What further distinguished your achievements from the rest was your decision to donate the hugely valuable art collection that you have spent much of your life’s energy assembling to two of the major public institutions in the U.S. and France in 2012. Your meticulously selected gifts to the two museums have greatly complimented their holdings. The 550 artworks entering the Whitney’s permanent collection not only add strength to the museum’s assemblage of 1980s works by artists like Sherrie Levine, Eva Hesse, and Cady Noland, but also augment the Whitney’s photography collection, by adding pieces created by Robert Adams, Diane Arbus, Lee Friedlander, and Eileen Quinlan. As for the Pompidou Center, the 300 gifted works by 35 European artists made from 1960 to 2014 have been long anticipated by the museum. The consistent representations of artists such as Eija Liisa Ahtila, Martin Barré, Ryan Gander, and Danh Vo supplement the ensemble of their works already acquired by the Pompidou, while previously unrepresented artists like Simon Starling, Claire Fontaine, Annette Kelm, and Klara Liden further enrich the museum’s collection.

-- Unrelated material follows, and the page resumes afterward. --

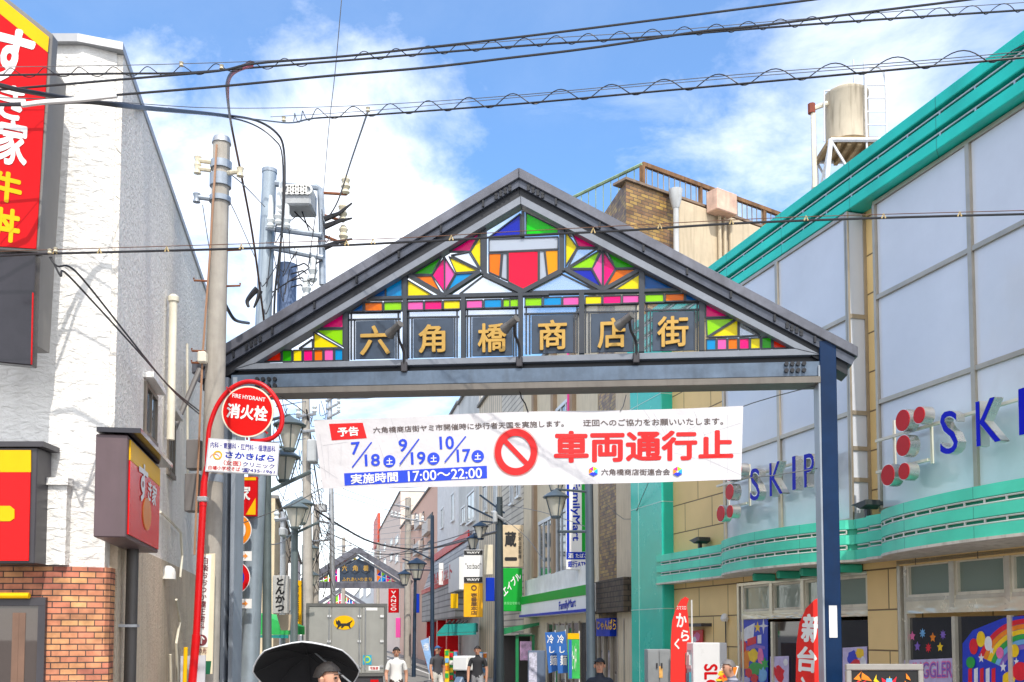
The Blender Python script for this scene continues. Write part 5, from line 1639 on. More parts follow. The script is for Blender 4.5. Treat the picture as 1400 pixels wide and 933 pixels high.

The resulting exhibition Collected by Thea Westreich Wagner and Ethan Wagner, organized by Elisabeth Sussman, curator and Sondra Gilman Curator of Photography at the Whitney and Christine Macel, the chief curator at the Centre Pompidou, traveled from New York to Paris in 2015 and 2016. As Adam D. Weinberg, the Alice Pratt Brown Director of the Whitney, commented, the traveling show and the accompanying catalogue were to celebrate the entirety and transdisciplinary nature of your collection.

Dear Thea and Ethan, your impact on the global arts landscape is extraordinary. Your unceasing support for contemporary artists, your vision, and your generous donations have enriched public art collections on both sides of the Atlantic in ways that are difficult to quantify and will continue to enhance our shared cultural heritage for many years to come.

Thea Westreich Wagner and Ethan Wagner, it is my pleasure to present you with the Legion of Honor.

Thea Westreich Wagner, au nom du gouvernement français, je vous fais Officier de l’Ordre national de la Légion d’honneur.

Ethan Wagner, au nom du gouvernement français, je vous fais Officier de l’Ordre national de la Légion d’honneur.